流れのスムーズな一般道を走行する場合、走り方によってはかなり優れた燃費をたたき出すこともあります。普通車と比較して、2~3倍走行することも可能です。
投機マネーの流入などで、時にガソリンの価格が急騰することもあります。近年ではコロナ禍の影響で、産油国が生産を絞ったことで価格が高騰したこともありました。
このようにガソリン代が値上がりすることは、今後十分考えられるため、ガソリン代の節約の見込める軽自動車は魅力的でしょう。
マイカーを購入する際には車両価格だけでなく、維持費用のことも頭に入れておかないといけません。
軽自動車の場合、維持費が普通自動車と比較して安く済むのもメリットの一つです。
例えば、自動車税は車を保有すると、毎年捻出しなければなりません。普通車の場合、どんなに安くても年間約25,000円かかりますが、軽自動車税の場合、一律年間10,800円なので、普通車の半分以下の納税額で済みます。
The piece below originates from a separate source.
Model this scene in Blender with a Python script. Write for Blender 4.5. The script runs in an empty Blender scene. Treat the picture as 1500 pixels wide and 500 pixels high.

また、車の部品の中には消耗品もあり、定期的に交換が必要です。軽自動車の消耗品は普通車と比較してリーズナブルなので、メンテナンスコストも少なくて済みます。
軽自動車の売買をする際の必要書類とは?
軽自動車購入時の注意点とは?
軽自動車には普通自動車にはないメリットがありますが、その反面、軽自動車がゆえのデメリットも見られます。
以下では、軽自動車を保有するにあたっての注意点についてまとめました。
軽自動車は、全長3.4メートル・全幅1.48メートル・全高2.0メートル以下で設計しなければならないという規格があります。
普通自動車よりもコンパクトサイズに設計されているので、どうしても車内スペースは狭めです。
各メーカー、少しでも快適に乗車できるように車内スペースを広くするための企業努力はしています。しかし、それでも普通車と比較すると、見劣りしてしまう点は否めません。
家族に小さな子供がいる場合、軽自動車でも窮屈には感じないかもしれませんが、大人4人で乗車するとなると、窮屈に感じる車もあるでしょう。
大人数で乗る場合や大きな体格の方が利用する予定がある場合には、実際に車に乗って快適にドライブできるか確認することをおすすめします。
軽自動車の規格は大きさだけでなく、エンジンの排気量も含まれます。
軽自動車ではエンジン排気量が660ccまでと決められています。エンジン排気量が少ないと、エンジンパワーは不足しがちです。
街乗りをする際にはそこまでエンジンパワー不足を感じる場面は少ないかもしれませんが、坂道を登っていく時になどにはパワー不足を感じるかもしれません。
特に「多く乗車している」「たくさん荷物を積み込んでいる」時に、坂道を上るのは厳しいでしょう。
また、スピードもそれほど出ないため、高速道路を走行する際には、後ろからあおられる危険性もあります。
自分の主要な用途にマッチしているかどうか、十分検討して購入しましょう。